● COLLECTED DATA:
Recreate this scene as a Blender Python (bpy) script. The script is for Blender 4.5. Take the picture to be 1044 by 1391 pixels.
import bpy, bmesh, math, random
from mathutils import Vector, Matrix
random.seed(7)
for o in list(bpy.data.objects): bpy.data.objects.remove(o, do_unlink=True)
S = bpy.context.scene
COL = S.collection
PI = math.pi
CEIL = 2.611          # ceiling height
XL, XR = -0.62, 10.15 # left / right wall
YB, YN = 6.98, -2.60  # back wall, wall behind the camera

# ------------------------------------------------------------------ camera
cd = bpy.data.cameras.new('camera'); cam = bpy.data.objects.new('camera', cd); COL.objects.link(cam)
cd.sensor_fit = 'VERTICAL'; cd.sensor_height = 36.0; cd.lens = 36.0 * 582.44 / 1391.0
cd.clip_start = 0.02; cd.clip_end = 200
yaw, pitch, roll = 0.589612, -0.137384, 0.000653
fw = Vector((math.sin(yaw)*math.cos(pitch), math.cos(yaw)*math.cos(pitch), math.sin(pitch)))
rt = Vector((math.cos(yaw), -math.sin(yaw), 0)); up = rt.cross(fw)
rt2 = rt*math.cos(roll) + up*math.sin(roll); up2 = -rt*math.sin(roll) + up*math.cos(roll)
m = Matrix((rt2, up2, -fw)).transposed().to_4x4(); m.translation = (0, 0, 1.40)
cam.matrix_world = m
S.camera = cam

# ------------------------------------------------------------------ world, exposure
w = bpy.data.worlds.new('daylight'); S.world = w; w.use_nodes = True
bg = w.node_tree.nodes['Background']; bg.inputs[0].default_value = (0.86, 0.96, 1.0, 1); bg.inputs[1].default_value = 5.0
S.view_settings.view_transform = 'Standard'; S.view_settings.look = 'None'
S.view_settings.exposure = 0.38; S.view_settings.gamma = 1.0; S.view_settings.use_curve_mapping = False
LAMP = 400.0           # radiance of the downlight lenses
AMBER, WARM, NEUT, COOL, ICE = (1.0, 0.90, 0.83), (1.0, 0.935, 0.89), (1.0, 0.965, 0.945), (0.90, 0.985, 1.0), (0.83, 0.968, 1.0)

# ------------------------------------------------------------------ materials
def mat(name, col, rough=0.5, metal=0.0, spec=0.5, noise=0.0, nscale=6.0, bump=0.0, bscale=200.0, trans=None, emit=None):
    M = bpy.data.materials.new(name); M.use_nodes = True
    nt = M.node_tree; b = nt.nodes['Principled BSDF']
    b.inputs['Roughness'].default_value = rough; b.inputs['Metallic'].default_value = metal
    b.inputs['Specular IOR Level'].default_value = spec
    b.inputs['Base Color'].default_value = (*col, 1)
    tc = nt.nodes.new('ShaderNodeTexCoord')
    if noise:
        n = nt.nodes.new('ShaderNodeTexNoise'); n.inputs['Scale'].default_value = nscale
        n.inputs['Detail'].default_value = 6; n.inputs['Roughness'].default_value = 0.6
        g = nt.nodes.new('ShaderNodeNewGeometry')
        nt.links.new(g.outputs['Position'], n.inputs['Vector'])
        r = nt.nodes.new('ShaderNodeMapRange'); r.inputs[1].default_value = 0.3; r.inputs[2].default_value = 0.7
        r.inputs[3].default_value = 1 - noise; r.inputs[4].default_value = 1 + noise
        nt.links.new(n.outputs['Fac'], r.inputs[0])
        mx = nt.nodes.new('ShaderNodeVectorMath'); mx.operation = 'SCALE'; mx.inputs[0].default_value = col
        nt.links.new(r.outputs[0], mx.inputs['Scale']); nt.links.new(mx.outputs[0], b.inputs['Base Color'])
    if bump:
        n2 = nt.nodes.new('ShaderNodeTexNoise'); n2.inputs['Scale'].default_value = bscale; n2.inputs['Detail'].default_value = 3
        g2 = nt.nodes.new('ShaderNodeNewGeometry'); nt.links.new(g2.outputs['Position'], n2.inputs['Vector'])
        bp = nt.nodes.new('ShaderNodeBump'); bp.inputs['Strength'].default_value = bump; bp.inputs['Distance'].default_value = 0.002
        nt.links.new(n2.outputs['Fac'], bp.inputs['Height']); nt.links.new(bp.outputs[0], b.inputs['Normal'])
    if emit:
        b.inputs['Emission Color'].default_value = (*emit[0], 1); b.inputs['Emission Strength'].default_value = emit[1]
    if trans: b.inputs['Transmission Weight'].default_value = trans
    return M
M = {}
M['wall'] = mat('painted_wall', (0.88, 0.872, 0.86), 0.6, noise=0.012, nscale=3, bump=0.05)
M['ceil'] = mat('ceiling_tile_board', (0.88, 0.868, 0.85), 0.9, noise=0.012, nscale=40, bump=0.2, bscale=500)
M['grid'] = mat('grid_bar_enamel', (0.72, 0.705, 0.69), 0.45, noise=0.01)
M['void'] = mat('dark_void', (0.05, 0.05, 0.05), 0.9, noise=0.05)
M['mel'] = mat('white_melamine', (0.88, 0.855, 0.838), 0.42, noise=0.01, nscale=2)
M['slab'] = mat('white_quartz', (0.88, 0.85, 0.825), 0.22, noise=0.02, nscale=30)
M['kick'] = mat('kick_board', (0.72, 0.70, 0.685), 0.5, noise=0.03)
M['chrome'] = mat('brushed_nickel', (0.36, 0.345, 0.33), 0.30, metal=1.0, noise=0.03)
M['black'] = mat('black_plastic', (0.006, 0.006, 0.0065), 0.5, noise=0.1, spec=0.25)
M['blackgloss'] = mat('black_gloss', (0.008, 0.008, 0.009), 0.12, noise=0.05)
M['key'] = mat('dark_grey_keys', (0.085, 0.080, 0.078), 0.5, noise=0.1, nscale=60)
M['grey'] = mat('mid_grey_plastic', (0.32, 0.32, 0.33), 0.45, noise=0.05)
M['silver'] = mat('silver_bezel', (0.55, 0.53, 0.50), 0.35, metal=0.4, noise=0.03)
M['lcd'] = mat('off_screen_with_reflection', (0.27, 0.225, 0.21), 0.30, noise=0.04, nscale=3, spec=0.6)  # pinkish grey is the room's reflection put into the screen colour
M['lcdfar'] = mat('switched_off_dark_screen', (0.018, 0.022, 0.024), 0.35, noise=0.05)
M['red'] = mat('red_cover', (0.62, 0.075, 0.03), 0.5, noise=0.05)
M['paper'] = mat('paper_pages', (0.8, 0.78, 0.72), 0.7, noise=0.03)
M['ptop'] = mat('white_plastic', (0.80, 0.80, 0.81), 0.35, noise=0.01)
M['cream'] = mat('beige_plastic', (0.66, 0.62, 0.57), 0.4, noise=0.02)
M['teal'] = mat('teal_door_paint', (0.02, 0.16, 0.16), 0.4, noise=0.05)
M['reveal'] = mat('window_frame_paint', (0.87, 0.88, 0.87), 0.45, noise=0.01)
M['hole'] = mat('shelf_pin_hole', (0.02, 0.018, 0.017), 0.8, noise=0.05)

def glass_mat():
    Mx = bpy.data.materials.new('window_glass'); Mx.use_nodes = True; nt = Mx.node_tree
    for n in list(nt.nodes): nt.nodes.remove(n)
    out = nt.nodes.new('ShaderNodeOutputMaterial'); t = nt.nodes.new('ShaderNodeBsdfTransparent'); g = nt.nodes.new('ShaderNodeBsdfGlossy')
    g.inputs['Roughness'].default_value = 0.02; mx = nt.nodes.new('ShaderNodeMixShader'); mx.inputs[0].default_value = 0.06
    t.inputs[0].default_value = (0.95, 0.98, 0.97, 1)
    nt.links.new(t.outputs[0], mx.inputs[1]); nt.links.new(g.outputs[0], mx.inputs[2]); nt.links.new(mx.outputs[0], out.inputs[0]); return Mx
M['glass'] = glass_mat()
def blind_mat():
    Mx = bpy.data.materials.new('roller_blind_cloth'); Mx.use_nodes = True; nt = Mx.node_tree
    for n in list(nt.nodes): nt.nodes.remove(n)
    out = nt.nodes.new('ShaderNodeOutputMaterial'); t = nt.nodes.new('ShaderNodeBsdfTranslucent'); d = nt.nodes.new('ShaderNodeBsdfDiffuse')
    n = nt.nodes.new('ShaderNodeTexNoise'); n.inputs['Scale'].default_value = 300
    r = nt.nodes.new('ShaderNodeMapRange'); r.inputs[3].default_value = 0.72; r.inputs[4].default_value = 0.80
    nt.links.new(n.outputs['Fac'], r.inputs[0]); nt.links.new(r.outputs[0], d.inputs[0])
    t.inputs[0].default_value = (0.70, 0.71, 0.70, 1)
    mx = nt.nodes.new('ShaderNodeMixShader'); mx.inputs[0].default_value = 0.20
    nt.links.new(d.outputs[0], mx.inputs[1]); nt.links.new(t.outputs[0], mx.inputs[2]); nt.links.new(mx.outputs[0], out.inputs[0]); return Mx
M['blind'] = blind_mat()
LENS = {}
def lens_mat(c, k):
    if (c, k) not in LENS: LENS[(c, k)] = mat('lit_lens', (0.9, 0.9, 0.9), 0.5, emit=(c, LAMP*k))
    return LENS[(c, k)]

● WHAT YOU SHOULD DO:
Give back the listing exactly, please, from its first line to the line containing "YB, YN = 6.98, -2.60", inclusive, and nothing past that line.

● SOLVED EXERCISE:
Recreate this scene as a Blender Python (bpy) script. The script is for Blender 4.5. Take the picture to be 1044 by 1391 pixels.
import bpy, bmesh, math, random
from mathutils import Vector, Matrix
random.seed(7)
for o in list(bpy.data.objects): bpy.data.objects.remove(o, do_unlink=True)
S = bpy.context.scene
COL = S.collection
PI = math.pi
CEIL = 2.611          # ceiling height
XL, XR = -0.62, 10.15 # left / right wall
YB, YN = 6.98, -2.60  # back wall, wall behind the camera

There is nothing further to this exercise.